St. Peters, façade, Carlo Moderno, 1612
Moderno was also responsible for the façade of St. Peters.
This time however it seems as if he'd come up with a solution to the problem that had been plaguing the Baroque artists: the 'two tier' system had been replaced for colossal columns with composite capitals. As with previous examples, the pediment is bursting into the space above it and the obsession with recession and protrusion still remains with a variety of niches and doorways.

One other major element in not only Baroque architecture, but art and sculpture too, is movement. My lecturer put a lot of emphasis on this idea. I think St. Peter's is an embodiment of this, literally! Look at the clock in the right picture below. There are two of them placed above the cornices at each end - the passage/movement of time of time. More subtly, the structure has the dome, a congregation of statues, and a cluster of columns in the centre. This gives the building fluidity from outwards to inwards as the statues and columns start sparse and end up cluttered.

Santa Maria della Valle, façade, Carlo Rainaldi 1590 - 1665
Another pretty church.
It has broken pediments which is typically Baroque, along with clustered columns, recession of the wall surface, interrupted entablature, etc.

One particular thing I think makes this one stand out are the pedestals that the columns are on; they're massive - it looks coooool.

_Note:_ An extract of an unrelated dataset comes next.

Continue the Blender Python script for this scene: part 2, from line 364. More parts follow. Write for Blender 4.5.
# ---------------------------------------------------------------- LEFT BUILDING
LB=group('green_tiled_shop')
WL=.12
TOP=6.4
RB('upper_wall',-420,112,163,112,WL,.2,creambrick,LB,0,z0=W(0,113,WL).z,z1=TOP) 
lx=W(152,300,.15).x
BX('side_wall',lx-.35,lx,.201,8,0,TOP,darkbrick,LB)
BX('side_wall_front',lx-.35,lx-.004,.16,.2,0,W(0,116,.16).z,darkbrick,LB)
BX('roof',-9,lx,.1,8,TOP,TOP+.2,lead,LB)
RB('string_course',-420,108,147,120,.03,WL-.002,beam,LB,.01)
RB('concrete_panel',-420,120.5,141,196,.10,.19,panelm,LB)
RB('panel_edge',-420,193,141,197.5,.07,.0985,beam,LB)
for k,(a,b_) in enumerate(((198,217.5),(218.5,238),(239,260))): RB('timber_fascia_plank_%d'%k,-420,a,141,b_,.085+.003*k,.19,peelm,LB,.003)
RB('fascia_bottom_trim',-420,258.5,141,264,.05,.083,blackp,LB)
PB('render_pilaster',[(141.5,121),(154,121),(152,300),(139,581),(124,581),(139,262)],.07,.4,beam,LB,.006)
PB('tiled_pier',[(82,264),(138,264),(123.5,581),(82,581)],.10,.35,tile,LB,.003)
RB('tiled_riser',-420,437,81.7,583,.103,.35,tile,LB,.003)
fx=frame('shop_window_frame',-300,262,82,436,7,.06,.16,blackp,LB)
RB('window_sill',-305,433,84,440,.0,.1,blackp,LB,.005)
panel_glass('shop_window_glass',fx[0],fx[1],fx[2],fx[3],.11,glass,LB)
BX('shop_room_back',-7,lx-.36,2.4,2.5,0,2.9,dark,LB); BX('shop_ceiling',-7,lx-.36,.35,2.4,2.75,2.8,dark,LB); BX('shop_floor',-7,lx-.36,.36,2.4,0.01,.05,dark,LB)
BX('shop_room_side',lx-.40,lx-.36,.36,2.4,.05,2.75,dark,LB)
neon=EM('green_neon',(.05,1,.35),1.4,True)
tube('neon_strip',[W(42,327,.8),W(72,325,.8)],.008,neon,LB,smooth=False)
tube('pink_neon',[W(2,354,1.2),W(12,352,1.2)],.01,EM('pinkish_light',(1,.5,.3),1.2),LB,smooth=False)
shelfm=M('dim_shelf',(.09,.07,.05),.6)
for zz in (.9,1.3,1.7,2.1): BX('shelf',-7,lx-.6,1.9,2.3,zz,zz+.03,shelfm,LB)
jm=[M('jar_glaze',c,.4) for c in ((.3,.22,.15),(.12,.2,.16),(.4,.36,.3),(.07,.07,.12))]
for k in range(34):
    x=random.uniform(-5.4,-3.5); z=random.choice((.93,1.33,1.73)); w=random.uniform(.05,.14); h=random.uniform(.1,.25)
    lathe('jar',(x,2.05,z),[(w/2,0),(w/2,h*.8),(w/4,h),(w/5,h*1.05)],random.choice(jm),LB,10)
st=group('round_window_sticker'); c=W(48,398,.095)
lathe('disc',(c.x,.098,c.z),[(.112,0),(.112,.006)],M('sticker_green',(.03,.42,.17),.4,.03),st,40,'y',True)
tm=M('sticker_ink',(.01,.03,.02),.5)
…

Palazzo Barberini, façade, Maderno, Bernini, Borromini, 1628-33
The Palazzo Barberini was a palace built for the very rich and very powerful Barberini family of whom sent a few of their own off to be cardinals - because they could!
The style isn't as extravagant as the others; but perhaps this is because it is a secular building rather than religious. One thing to note is that it has rustication - probably used to show how powerful and strong the family was (just like the typical Renaissance Tuscan Palace).
I reckon it is  fairly modest for baroque, but because it has a protruding portico which have recessing windows within it and a little balcony sticking out along with a variety of windows shapes it is baroque nonetheless.

Santa Maria della Pace, façade, Pietro de Corona 1656-67
This church is probably the best example of the Baroque obsession with playing with the depth of the surface, along with another growing obsession in convex shapes - the entire body appears to be concave.

Sant'Ivo alla Sapienza, Borromini, 1642- 50
And Borromini's obsession with making your church look as much like a concave mirror as possible begins.

Lastly, Finally;

Church of San Carlo alle Quattro Fentane, Borromini, 1638, façade 1661
This is a church considered 'too much' even by some of the 17th century Baroque lovers in Rome. They obviously didn't appreciate a building that looks like a massive dressing table!!
Although, Borromini is credited as having been very very very clever at maths and geometry to do this, as you can imagine. The obsession with convex shapes has become even more of an obsession.